> _Recorded data_
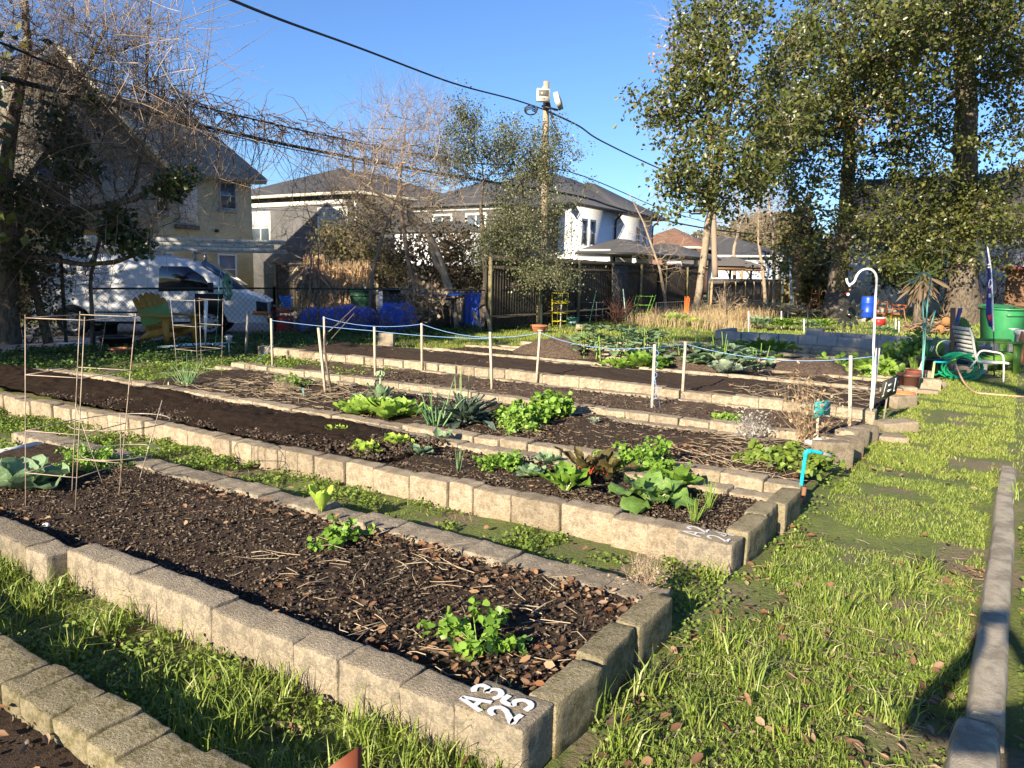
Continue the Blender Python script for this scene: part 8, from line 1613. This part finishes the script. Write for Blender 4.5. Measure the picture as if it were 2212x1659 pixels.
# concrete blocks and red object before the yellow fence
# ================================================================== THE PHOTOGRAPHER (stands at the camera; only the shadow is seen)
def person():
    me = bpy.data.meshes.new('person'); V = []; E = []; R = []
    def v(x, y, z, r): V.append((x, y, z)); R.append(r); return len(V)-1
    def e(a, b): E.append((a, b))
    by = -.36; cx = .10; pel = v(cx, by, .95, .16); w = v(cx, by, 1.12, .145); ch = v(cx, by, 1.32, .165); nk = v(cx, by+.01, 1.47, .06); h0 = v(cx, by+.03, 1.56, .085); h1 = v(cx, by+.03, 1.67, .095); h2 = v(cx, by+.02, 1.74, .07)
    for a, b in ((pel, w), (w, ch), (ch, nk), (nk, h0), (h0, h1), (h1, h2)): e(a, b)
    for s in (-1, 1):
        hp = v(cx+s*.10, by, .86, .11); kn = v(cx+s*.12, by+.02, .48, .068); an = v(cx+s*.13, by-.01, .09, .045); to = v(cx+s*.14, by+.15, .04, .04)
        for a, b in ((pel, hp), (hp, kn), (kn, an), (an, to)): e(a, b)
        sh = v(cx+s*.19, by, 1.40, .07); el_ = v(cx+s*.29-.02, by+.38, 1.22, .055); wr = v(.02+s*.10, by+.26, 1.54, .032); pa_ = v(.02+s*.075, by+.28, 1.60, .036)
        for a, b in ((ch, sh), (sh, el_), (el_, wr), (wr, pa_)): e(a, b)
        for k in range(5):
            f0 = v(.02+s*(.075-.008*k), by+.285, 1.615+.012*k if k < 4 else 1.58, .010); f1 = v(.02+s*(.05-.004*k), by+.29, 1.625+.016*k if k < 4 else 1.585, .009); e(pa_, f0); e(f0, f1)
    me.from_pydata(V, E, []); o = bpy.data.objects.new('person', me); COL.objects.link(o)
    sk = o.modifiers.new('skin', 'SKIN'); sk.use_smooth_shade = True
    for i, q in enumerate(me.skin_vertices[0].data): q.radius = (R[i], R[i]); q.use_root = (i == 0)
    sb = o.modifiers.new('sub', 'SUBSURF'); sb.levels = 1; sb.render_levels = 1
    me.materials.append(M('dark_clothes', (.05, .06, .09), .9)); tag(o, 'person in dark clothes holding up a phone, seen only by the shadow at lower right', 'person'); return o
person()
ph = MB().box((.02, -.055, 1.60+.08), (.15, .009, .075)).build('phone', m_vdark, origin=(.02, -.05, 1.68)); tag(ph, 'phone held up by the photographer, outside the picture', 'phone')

> _Objective_
Quote all the lines above exactly as given. Do not include the pictures.

> _Result of this exercise_
Continue the Blender Python script for this scene: part 8, from line 1613. This part finishes the script. Write for Blender 4.5. Measure the picture as if it were 2212x1659 pixels.
# concrete blocks and red object before the yellow fence
# ================================================================== THE PHOTOGRAPHER (stands at the camera; only the shadow is seen)
def person():
    me = bpy.data.meshes.new('person'); V = []; E = []; R = []
    def v(x, y, z, r): V.append((x, y, z)); R.append(r); return len(V)-1
    def e(a, b): E.append((a, b))
    by = -.36; cx = .10; pel = v(cx, by, .95, .16); w = v(cx, by, 1.12, .145); ch = v(cx, by, 1.32, .165); nk = v(cx, by+.01, 1.47, .06); h0 = v(cx, by+.03, 1.56, .085); h1 = v(cx, by+.03, 1.67, .095); h2 = v(cx, by+.02, 1.74, .07)
    for a, b in ((pel, w), (w, ch), (ch, nk), (nk, h0), (h0, h1), (h1, h2)): e(a, b)
    for s in (-1, 1):
        hp = v(cx+s*.10, by, .86, .11); kn = v(cx+s*.12, by+.02, .48, .068); an = v(cx+s*.13, by-.01, .09, .045); to = v(cx+s*.14, by+.15, .04, .04)
        for a, b in ((pel, hp), (hp, kn), (kn, an), (an, to)): e(a, b)
        sh = v(cx+s*.19, by, 1.40, .07); el_ = v(cx+s*.29-.02, by+.38, 1.22, .055); wr = v(.02+s*.10, by+.26, 1.54, .032); pa_ = v(.02+s*.075, by+.28, 1.60, .036)
        for a, b in ((ch, sh), (sh, el_), (el_, wr), (wr, pa_)): e(a, b)
        for k in range(5):
            f0 = v(.02+s*(.075-.008*k), by+.285, 1.615+.012*k if k < 4 else 1.58, .010); f1 = v(.02+s*(.05-.004*k), by+.29, 1.625+.016*k if k < 4 else 1.585, .009); e(pa_, f0); e(f0, f1)
    me.from_pydata(V, E, []); o = bpy.data.objects.new('person', me); COL.objects.link(o)
    sk = o.modifiers.new('skin', 'SKIN'); sk.use_smooth_shade = True
    for i, q in enumerate(me.skin_vertices[0].data): q.radius = (R[i], R[i]); q.use_root = (i == 0)
    sb = o.modifiers.new('sub', 'SUBSURF'); sb.levels = 1; sb.render_levels = 1
    me.materials.append(M('dark_clothes', (.05, .06, .09), .9)); tag(o, 'person in dark clothes holding up a phone, seen only by the shadow at lower right', 'person'); return o
person()
ph = MB().box((.02, -.055, 1.60+.08), (.15, .009, .075)).build('phone', m_vdark, origin=(.02, -.05, 1.68)); tag(ph, 'phone held up by the photographer, outside the picture', 'phone')